Five Divorce Myths, Debunked

If you’re thinking about getting divorced, chances are you’ve encountered some myths about the process. Here are five divorce myths, debunked:

  1. I’m in a New York common law marriage: Many people think common law marriage is established once you’ve lived with someone for a certain number of years, no matter where you are. This is not true. Only eight states allow common law marriage, and New York is not one of them. New York will, however, recognize common law marriages established in other states.

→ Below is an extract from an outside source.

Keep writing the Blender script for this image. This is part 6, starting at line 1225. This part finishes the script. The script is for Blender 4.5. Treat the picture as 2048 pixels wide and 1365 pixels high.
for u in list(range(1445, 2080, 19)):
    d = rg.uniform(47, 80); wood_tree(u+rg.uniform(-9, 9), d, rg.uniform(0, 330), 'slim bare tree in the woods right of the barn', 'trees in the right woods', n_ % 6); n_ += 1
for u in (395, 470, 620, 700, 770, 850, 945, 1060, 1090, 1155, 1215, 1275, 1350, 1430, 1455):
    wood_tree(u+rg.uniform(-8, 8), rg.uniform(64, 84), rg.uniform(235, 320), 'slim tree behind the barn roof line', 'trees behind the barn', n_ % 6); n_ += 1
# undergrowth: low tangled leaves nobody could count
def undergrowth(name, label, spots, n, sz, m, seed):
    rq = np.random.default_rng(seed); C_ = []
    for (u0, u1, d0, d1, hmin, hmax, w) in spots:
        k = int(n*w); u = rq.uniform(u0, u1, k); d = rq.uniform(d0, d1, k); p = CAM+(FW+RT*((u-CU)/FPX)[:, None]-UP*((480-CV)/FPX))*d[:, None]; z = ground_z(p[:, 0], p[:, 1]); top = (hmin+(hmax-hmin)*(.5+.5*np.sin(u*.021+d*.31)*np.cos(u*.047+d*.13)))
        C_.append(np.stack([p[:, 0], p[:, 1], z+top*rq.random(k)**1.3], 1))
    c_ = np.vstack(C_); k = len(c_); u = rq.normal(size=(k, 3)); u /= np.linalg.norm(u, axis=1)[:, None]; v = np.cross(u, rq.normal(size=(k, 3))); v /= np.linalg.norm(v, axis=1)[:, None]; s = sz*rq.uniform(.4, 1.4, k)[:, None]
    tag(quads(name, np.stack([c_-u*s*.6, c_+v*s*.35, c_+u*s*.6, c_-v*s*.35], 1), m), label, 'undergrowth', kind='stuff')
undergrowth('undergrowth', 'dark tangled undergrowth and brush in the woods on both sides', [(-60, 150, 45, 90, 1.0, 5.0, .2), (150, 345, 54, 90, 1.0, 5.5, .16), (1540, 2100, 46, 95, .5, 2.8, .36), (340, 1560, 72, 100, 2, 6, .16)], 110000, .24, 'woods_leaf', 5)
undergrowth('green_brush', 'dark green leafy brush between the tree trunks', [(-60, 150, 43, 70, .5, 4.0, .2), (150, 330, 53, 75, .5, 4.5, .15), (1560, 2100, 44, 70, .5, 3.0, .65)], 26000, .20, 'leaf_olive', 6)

  2. Women don’t pay alimony: The idea that only husbands pay alimony, even when the wife is the breadwinner, is an outdated misconception from when women primarily engaged in domestic labor. Today, the higher earning spouse may be directed to pay spousal support. In mediation, you can decide together whether support is necessary and who pays.
  3. I never put my spouse’s name on an asset, so it’s not marital property: Marital property is calculated differently depending on which state you’re in—and simply keeping your spouse’s name off an asset may not be enough for it to be considered separate property. Consulting with an attorney will ensure you know what to expect when it comes time to divide assets, whether you choose litigation or mediation.
  4. My ex was unfaithful, so courts will favor me: Today, courts rarely consider infidelity when dividing marital assets and determining custody. While New York does allow fault-based divorces for adultery, unless your ex’s conduct was extreme, it probably will not affect a litigated divorce. In mediation, however, you and your ex are welcome to divide property however you choose.
  5. Mothers have more custodial rights than fathers: New York, along with most states, takes a “best interest of the child” approach when litigating custody matters. Unless there is a reason not to grant custody (e.g., abuse or abandonment), parents have equal rights to pursue custody and visitation. In mediation, parents can come to an agreement about how to sort out custody, support and visitation issues.